Se acreditam na reencarnação ou não me parece um assunto muito trivial; essa crença é como um brinquedo, é agradável; não resolve coisa nenhuma, porque é apenas uma protelação. É apenas uma explicação, e as explicações são como a poeira para o homem que está à procura. Mas infelizmente estão sufocados com a poeira, têm explicações para tudo. Para cada sofrimento têm uma explicação lógica, conveniente. Se um homem é cego, tornam compreensível o seu duro fado nesta vida pela reencarnação. As desigualdades na vida explicam-nas satisfatoriamente pela reencarnação, pela ideia de evolução. Portanto, com as explicações, vocês resolveram as muitas questões respeitantes ao homem, e deixaram de viver. A plenitude da vida impede todas as explicações. Para o homem que está realmente a sofrer, as explicações são o mesmo que pó e cinzas. Mas para o homem que procura conforto, as explicações são necessárias e excelentes. Não existe tal coisa como o conforto. Existe só compreensão, e a compreensão não está limitada por crenças ou por certezas. 

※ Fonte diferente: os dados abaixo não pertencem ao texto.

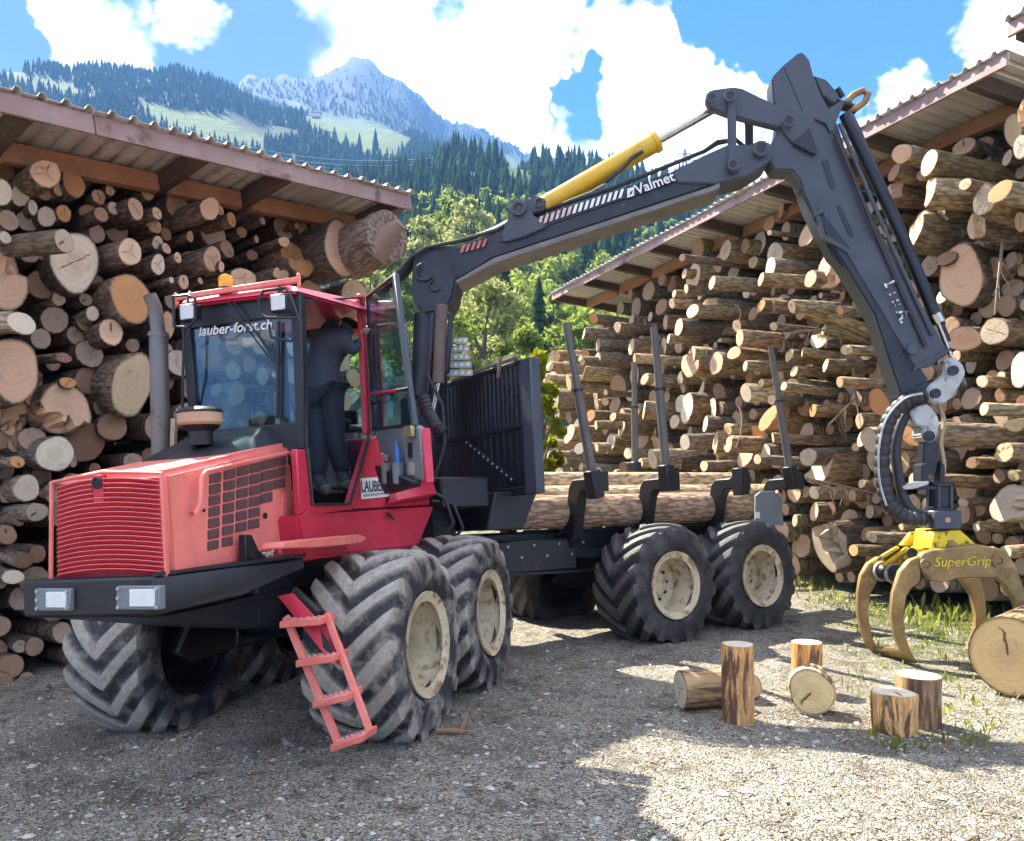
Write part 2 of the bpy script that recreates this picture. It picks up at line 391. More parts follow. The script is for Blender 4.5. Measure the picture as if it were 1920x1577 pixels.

Vocês dizem, “Eu sei que a reencarnação é verdade.” Bem, e depois? A reencarnação, isto é, o processo de acumulação, de crescimento, de obtenção, é apenas o fardo do esforço, a continuação do esforço; e eu afirmo que há uma maneira de viver espontaneamente, sem esta luta constante, e essa é pela compreensão, que não é o resultado da acumulação do desenvolvimento. Esta compreensão, esta percepção, vem àquele que não está limitado pelo medo, pela autoconsciência. 

Trecho da palestra em 01 de fevereiro de 1948. 

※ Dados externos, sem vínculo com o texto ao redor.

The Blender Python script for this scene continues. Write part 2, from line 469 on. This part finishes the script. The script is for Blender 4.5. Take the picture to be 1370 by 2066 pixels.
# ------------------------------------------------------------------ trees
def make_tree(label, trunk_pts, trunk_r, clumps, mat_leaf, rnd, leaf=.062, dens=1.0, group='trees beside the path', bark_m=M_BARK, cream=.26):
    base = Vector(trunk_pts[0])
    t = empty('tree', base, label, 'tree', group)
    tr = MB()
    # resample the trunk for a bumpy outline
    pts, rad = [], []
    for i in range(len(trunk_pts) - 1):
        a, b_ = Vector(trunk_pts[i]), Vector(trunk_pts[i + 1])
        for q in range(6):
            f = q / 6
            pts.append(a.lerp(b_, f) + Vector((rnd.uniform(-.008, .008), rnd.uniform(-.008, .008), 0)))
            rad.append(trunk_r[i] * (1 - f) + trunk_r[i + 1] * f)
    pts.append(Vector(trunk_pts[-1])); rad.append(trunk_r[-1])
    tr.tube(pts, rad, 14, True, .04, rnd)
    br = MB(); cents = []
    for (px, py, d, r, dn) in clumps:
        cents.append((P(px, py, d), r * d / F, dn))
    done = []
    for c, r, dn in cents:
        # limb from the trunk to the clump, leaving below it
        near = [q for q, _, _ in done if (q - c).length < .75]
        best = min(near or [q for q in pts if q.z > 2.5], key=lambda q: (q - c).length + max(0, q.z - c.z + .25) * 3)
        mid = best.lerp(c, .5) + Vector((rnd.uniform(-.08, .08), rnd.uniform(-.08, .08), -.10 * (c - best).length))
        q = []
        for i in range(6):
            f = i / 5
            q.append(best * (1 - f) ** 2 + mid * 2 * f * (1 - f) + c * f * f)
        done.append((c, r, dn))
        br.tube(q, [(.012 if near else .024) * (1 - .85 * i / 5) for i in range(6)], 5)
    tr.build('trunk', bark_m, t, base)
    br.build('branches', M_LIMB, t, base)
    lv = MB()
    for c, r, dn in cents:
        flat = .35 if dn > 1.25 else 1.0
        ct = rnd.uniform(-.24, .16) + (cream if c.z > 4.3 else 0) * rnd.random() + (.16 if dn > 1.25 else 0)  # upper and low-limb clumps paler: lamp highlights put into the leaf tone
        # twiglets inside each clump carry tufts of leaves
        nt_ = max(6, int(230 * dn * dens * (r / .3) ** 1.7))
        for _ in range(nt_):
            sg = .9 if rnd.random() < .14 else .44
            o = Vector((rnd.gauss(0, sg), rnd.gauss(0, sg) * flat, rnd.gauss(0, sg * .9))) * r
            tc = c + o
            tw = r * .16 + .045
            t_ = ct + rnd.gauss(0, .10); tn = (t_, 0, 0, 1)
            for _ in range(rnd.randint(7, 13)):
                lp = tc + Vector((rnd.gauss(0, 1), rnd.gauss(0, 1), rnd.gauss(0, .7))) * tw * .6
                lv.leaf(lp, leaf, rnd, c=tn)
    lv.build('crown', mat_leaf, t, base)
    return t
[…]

Agora, o que é continuidade? Vocês estão interessados nisso tudo, senhores, ou estão apenas escutando? Por ora, esqueçam que estão apenas escutando, e experimentem comigo enquanto sigo, estou pensando alto com vocês sobre este problema. É problema de vocês bem como meu – só estou dando expressão a ele. É problema de vocês, então acompanhem, experimentem passo a passo. 

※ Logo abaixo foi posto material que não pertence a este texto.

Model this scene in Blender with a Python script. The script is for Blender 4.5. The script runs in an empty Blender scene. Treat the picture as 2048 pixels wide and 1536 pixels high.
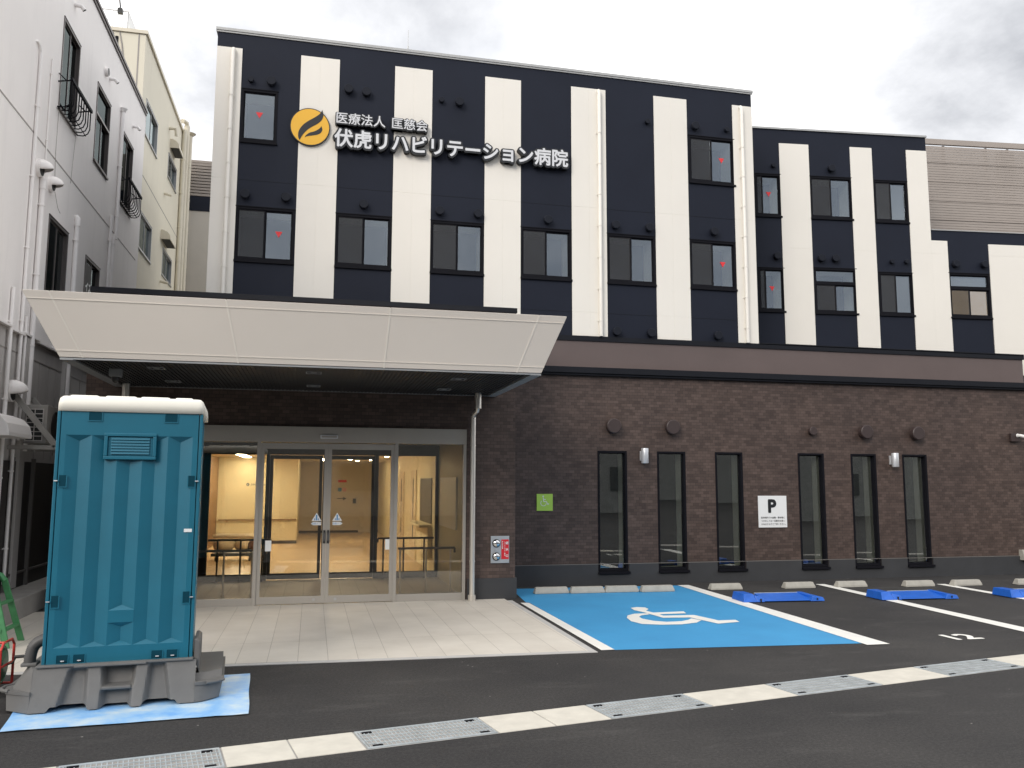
import bpy, math, random
from mathutils import Vector, Matrix
random.seed(7)
SC = bpy.context.scene
COL = SC.collection
R = math.radians
PI = math.pi

# ------------------------------------------------------------------ camera
cam = bpy.data.cameras.new('camera')
cam.sensor_width = 36.0
cam.sensor_fit = 'HORIZONTAL'
cam.lens = 1686.09 / 2048 * 36
cam.clip_start = 0.05
cam.clip_end = 1200
co = bpy.data.objects.new('camera', cam)
COL.objects.link(co)
CY = 15.025
def cam_axes(yaw, pitch, roll):
    f = Vector((math.sin(yaw)*math.cos(pitch), math.cos(yaw)*math.cos(pitch), math.sin(pitch)))
    r = Vector((math.cos(yaw), -math.sin(yaw), 0))
    d = f.cross(r)
    c, s = math.cos(roll), math.sin(roll)
    return c*r + s*d, -s*r + c*d, f
cr, cd, cf = cam_axes(0.231027, 0.117059, -0.0031766)
M = Matrix.Identity(4)
for i in range(3):
    M[i][0] = cr[i]; M[i][1] = -cd[i]; M[i][2] = -cf[i]
M[0][3], M[1][3], M[2][3] = 0.0, -CY, 1.85
co.matrix_world = M
SC.camera = co

# ------------------------------------------------------------------ sky, sun, exposure
SUN_DIR = Vector((-0.56, -0.68, 0.48)).normalized()      # towards the sun
elev = math.asin(SUN_DIR.z)
azim = math.atan2(SUN_DIR.x, SUN_DIR.y)
W = bpy.data.worlds.new('World')
SC.world = W
W.use_nodes = True
nt = W.node_tree
for n in list(nt.nodes): nt.nodes.remove(n)
out = nt.nodes.new('ShaderNodeOutputWorld')
sky = nt.nodes.new('ShaderNodeTexSky')
sky.sky_type = 'NISHITA'
sky.sun_disc = False
sky.sun_elevation = elev
sky.sun_rotation = azim
sky.air_density = 1.2; sky.dust_density = 2.0
bg1 = nt.nodes.new('ShaderNodeBackground'); bg1.inputs[1].default_value = 0.09
nt.links.new(sky.outputs[0], bg1.inputs[0])
tc = nt.nodes.new('ShaderNodeTexCoord')
sep = nt.nodes.new('ShaderNodeSeparateXYZ'); nt.links.new(tc.outputs['Generated'], sep.inputs[0])
def mth(op, a, b=None, tree=None, clamp=False):
    t = tree or nt
    n = t.nodes.new('ShaderNodeMath'); n.operation = op; n.use_clamp = clamp
    for i, v in enumerate((a, b)):
        if v is None: continue
        if isinstance(v, (int, float)): n.inputs[i].default_value = v
        else: t.links.new(v, n.inputs[i])
    return n.outputs[0]
zz = mth('ADD', mth('MAXIMUM', sep.outputs[2], 0.0), 0.28)
px = mth('DIVIDE', sep.outputs[0], zz); py = mth('DIVIDE', sep.outputs[1], zz)
cmb = nt.nodes.new('ShaderNodeCombineXYZ')
nt.links.new(px, cmb.inputs[0]); nt.links.new(py, cmb.inputs[1])
cmb.inputs[2].default_value = 3.1
def noise(scale, detail=5, rough=0.5, vec=None, dist=0.0):
    n = nt.nodes.new('ShaderNodeTexNoise'); n.inputs['Scale'].default_value = scale
    n.inputs['Detail'].default_value = detail; n.inputs['Roughness'].default_value = rough
    n.inputs['Distortion'].default_value = dist
    nt.links.new(vec or cmb.outputs[0], n.inputs['Vector'])
    return n.outputs['Fac']
n1 = noise(1.15, 8, 0.60, dist=0.3)
ramp = nt.nodes.new('ShaderNodeValToRGB')
ramp.color_ramp.elements[0].position = 0.27; ramp.color_ramp.elements[0].color = (0.40, 0.415, 0.45, 1)
ramp.color_ramp.elements[1].position = 0.62; ramp.color_ramp.elements[1].color = (1.50, 1.48, 1.45, 1)
e = ramp.color_ramp.elements.new(0.45); e.color = (0.84, 0.85, 0.88, 1)
nrm_ = nt.nodes.new('ShaderNodeVectorMath'); nrm_.operation = 'NORMALIZE'; nt.links.new(tc.outputs['Generated'], nrm_.inputs[0])
def bank(direction, inner, outer, depth):
    """a darker cloud bank around one direction of the sky"""
    d = nt.nodes.new('ShaderNodeVectorMath'); d.operation = 'DOT_PRODUCT'; nt.links.new(nrm_.outputs[0], d.inputs[0]); d.inputs[1].default_value = direction
    mr = nt.nodes.new('ShaderNodeMapRange'); mr.clamp = True; mr.interpolation_type = 'SMOOTHSTEP'
    nt.links.new(d.outputs['Value'], mr.inputs[0]); mr.inputs[1].default_value = math.cos(outer); mr.inputs[2].default_value = math.cos(inner)
    mr.inputs[3].default_value = 0.0; mr.inputs[4].default_value = depth
    return mr.outputs[0]
low = mth('ADD', mth('ADD', bank((0.0, 0.853, 0.522), R(3), R(20), 0.115), bank((0.668, 0.605, 0.433), R(3), R(17), 0.15)), bank((-0.10, 0.90, 0.42), R(1), R(7), 0.05))
n1b = mth('SUBTRACT', mth('ADD', n1, 0.06), low)
nt.links.new(n1b, ramp.inputs[0])
bg2 = nt.nodes.new('ShaderNodeBackground'); bg2.inputs[1].default_value = 1.0
# the cloud bank on the street side is thicker and bluer
front = nt.nodes.new('ShaderNodeMapRange'); front.clamp = True; front.interpolation_type = 'SMOOTHSTEP'
nt.links.new(sep.outputs[1], front.inputs[0])
front.inputs[1].default_value = 0.05; front.inputs[2].default_value = -0.75; front.inputs[3].default_value = 0.0; front.inputs[4].default_value = 0.55
cmix = nt.nodes.new('ShaderNodeMix'); cmix.data_type = 'RGBA'
nt.links.new(front.outputs[0], cmix.inputs[0]); nt.links.new(ramp.outputs[0], cmix.inputs[6]); cmix.inputs[7].default_value = (0.36, 0.43, 0.56, 1)
nt.links.new(cmix.outputs[2], bg2.inputs[0])
n2 = noise(0.8, 4, 0.5)
cov = nt.nodes.new('ShaderNodeMapRange'); cov.clamp = True
nt.links.new(n2, cov.inputs[0])
cov.inputs[1].default_value = 0.30; cov.inputs[2].default_value = 0.42
cov.inputs[3].default_value = 0.75; cov.inputs[4].default_value = 1.0
mixs = nt.nodes.new('ShaderNodeMixShader')
nt.links.new(cov.outputs[0], mixs.inputs[0])
nt.links.new(bg1.outputs[0], mixs.inputs[1]); nt.links.new(bg2.outputs[0], mixs.inputs[2])
nt.links.new(mixs.outputs[0], out.inputs[0])

sl = bpy.data.lights.new('sun', 'SUN'); sl.energy = 1.6; sl.angle = R(28); sl.color = (1.0, 0.93, 0.84)
so = bpy.data.objects.new('sun', sl); COL.objects.link(so)
so.rotation_euler = SUN_DIR.to_track_quat('Z', 'Y').to_euler()
so.location = (-20, -30, 30)

vs = SC.view_settings
vs.view_transform = 'Standard'; vs.look = 'None'; vs.gamma = 1.0; vs.exposure = 0.36
vs.use_curve_mapping = False
SC.cycles.max_bounces = 8
SC.cycles.transparent_max_bounces = 16
SC.cycles.caustics_reflective = False
SC.cycles.caustics_refractive = False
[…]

Agora, o que nós chamamos de continuidade? O que é isso que continua? Uma ou duas coisas. Ou é uma entidade espiritual e, portanto, está fora do tempo, ou é apenas memória, se concedendo continuidade através do resíduo da experiência. Entendem? Estou sendo claro? Ou seja, se sou uma entidade espiritual, então sou eterna; assim, não há continuidade. Pois isso que é espiritualidade, verdade, religiosidade, está fora do tempo; portanto não é a continuidade que conhecemos como amanhã e o futuro. Entendem? Se o que sou é uma entidade espiritual, deve ser sem continuidade, não pode progredir, não pode crescer, não pode se tornar; mas de fato, o que eu sou pensa que deve se tornar, isto é, estou pensando em termos de se tornar. Então não sou uma entidade espiritual. Porque se sou uma entidade espiritual, não vou me tornar; então morte e vida são uma coisa única, existe atemporalidade, existe eternidade. Mas você está pensando em termos de se tornar, então está preso no tempo. Não vão dormir com isso – estamos experimentando juntos. 

Então, se você for uma entidade espiritual, não precisa se preocupar com isso, e você não precisa descobrir se existe continuidade ou não. Está acabado – há imortalidade. Mas você não é assim; você está amedrontado, e por isso quer saber se existe continuidade. Então, você está com uma coisa só, que é memória. Entendem, senhores? Vocês não podem fazer esse jogo de palavras com as duas. Se você é uma entidade espiritual, então não está preocupado com morte, continuidade, tempo; pois aquilo que é espiritual, é eterno, imortal. Mas você não está nesse estado de ser. Você está no estado de se tornar, no estado da continuidade, querendo saber se existe continuidade ou não. Essa própria pergunta indica que você não está no outro estado de ser – então podemos deixar isso de lado. Assim, o que é isso que continua? O que continua na sua vida diária? Obviamente, não a entidade espiritual. É sua memória identificada com propriedade, nome, relações e ideias, não? Se você não tivesse memória, a propriedade não teria significado. Se você não tivesse memória do ontem, a propriedade não teria qualquer valor, nem a relação teria, nem as ideias teriam. Você está em busca de continuidade e a estabelece pela propriedade, pela família, pela ideia, que é o ‘Eu’, e quer saber se o ‘Eu’ continua. Agora, quando fala do ‘Eu’, o que ele é? É nome, qualidades, ideias, sua conta no banco, sua posição, caráter, concepção – que é tudo memória, não? Senhor, não estou lhe forçando a aceitar nada. Estou afirmando o que de fato é, não tratando de teorias ou especulações.  Estamos experimentando para ver se podemos descobrir a verdade da questão e ficamos livres do problema da continuidade.